Two contrasting suites of related environments that alternate in concert with changes in climate are postulated to explain the lithofacies recognized in the core. A "wet-climate model," distinguished by evidence for high lake levels combined with high fluvial discharge, is envisioned with a siliciclastic strand plain, lacking in dolomite, and containing channels that served as throughgoing delivery systems for clastics spewing out into the open lake. A "dry-climate model," with evidence for low lake levels combined with low fluvial discharge, consists of a dolomitic mud flat in which clastics are almost entirely lacking and practically the only limestone present occurs as shell-rich and coaly "lags" that represent brief lake-water incursions.

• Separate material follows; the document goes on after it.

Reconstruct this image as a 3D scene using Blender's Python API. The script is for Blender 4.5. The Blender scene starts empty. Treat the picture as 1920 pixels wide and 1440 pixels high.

Superimposed on a long-term, wet-dry-wet trend, are a succession of finer-scale depositional cycles that are best expressed in the dry part of the trend, in the marginal lacustrine sediment, as limestone-dolomite couplets, but may also be expressed in deltaic and open lacustrine deposits. The typical cycle begins with interspersed shelly limestone and coal deposited with the rise in lake level. This is succeeded by burrowed pelecypod- and ostracod-rich limestone, and is locally capped by strand plain-deposited, laminated, ostracod grainstone, or exposed mudflat-deposited dolomite. The counterpart in the deltaic environment is a coarsening-upward cycle, beginning with interspersed shelly limestone and coal, which is succeeded by burrowed and rippled siltstone and mudstone, and eventually root-mottled siltstone or massive sandstone.

The black shale facies contains both oil-prone Type I and gas-prone Type III organic matter, with Type I volumetrically the more important. The open lacustrine limestones have the highest source potential, are oil-prone and immature, with total organic carbon averaging 3.1 percent. The vitrinitic coals within the basal portions of the lacustrine cycles are gas-prone, whereas the marginal lacustrine dolomites and clastics are lean.